O dirigente sustenta que um comando mais próximo é melhor. “Mas, isso também imporá algum ônus para nós na manutenção e sinalização das hidrovias”, diz Vasconselos. Por isso, ele propõe que o governo federal repasse recursos para que o Estado dirija plenamente as hidrovias. Se a sugestão do superintendente tornar-se realidade, a SPH assumiria funções que, atualmente, são da Administração das Hidrovias do Sul (AHSUL). A entidade detém quatro eclusas, uma no rio Taquari e três no Jacuí, e é ainda responsável pela administração hidroviária do Taquari, Lagoa Mirim e porto de Estrela.
Vasconselos lembra que a AHSUL é vinculada à Companhia Docas do Maranhão, que tem também a responsabilidade sobre o porto de Estrela. Sobre esse assunto, o administrador do porto de Estrela e superintendente da AHSUL, José Luiz Fay de Azambuja, esclarece que o governo federal precisa de uma companhia para intermediar a operação. Como a União não possui uma empresa com as características necessárias para realizar essa ação no Rio Grande do Sul, ela utiliza a Companhia Docas do Maranhão. Ele detalha que é feito um convênio com a empresa, que permite que os recursos passem pela companhia e sejam destinados para o porto de Estrela custear suas despesas. “Essa intermediação não significa que tem alguém do Maranhão mandando aqui”, justifica Azambuja.
Ele recorda que a proposta de repassar a responsabilidade das administrações federais para o Estado está sendo discutida há muito tempo. O dirigente não se diz contrário ou a favor da ideia, mas defende a discussão do assunto. Outro ponto lembrado por Azambuja foi a sugestão de municipalizar o porto de Estrela, algo que também não teve prosseguimento.
AHSUL espera que o porto de Estrela seja beneficiado pelos novos investimentos
Apesar de estar situado no Vale do Taquari, distante da Metade Sul gaúcha, o porto de Estrela tem esperanças de que a hidrovia do Mercosul também beneficie suas operações. “É possível criar a partir daí um corredor logístico de Montevidéu até São Paulo”, enfatiza o administrador do porto de Estrela e superintendente da Administração das Hidrovias do Sul (AHSUL), José Luiz Fay de Azambuja.
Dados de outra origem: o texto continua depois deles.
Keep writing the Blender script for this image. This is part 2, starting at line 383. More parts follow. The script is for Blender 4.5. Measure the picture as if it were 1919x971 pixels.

O complexo no Interior do Estado ainda é subutilizado, já que a estrutura tem capacidade para movimentar até 3 mil toneladas diárias. No ano passado, o porto de Estrela trabalhou com cerca de 600 mil toneladas em cargas, principalmente, de milho e soja. Contudo, a maior parte desse volume passou pelo complexo através dos modais ferroviário e rodoviário, e não pelo rio. Azambuja espera que, com a perspectiva de incremento da produção agrícola, o porto eleve o transporte de cargas em 2011.
“A estrutura em Estrela seria algo fantástico em um país de primeiro mundo, mas, no Brasil, a sociedade não dá valor para a hidrovia”, lamenta Azambuja. De acordo com ele, é difícil demonstrar as potencialidades desse modal para os proprietários das cargas. Uma empresa que percebeu essas oportunidades foi a CMPC Celulose Riograndense. Segundo a assessoria de imprensa da companhia, está sendo concluída a fase conceitual dos projetos dos terminais de Rio Pardo e Cachoeira do Sul para escoar madeira. Mesmo sem determinar prazos, o grupo garante que a intenção de investir no modal hidroviário continua firme.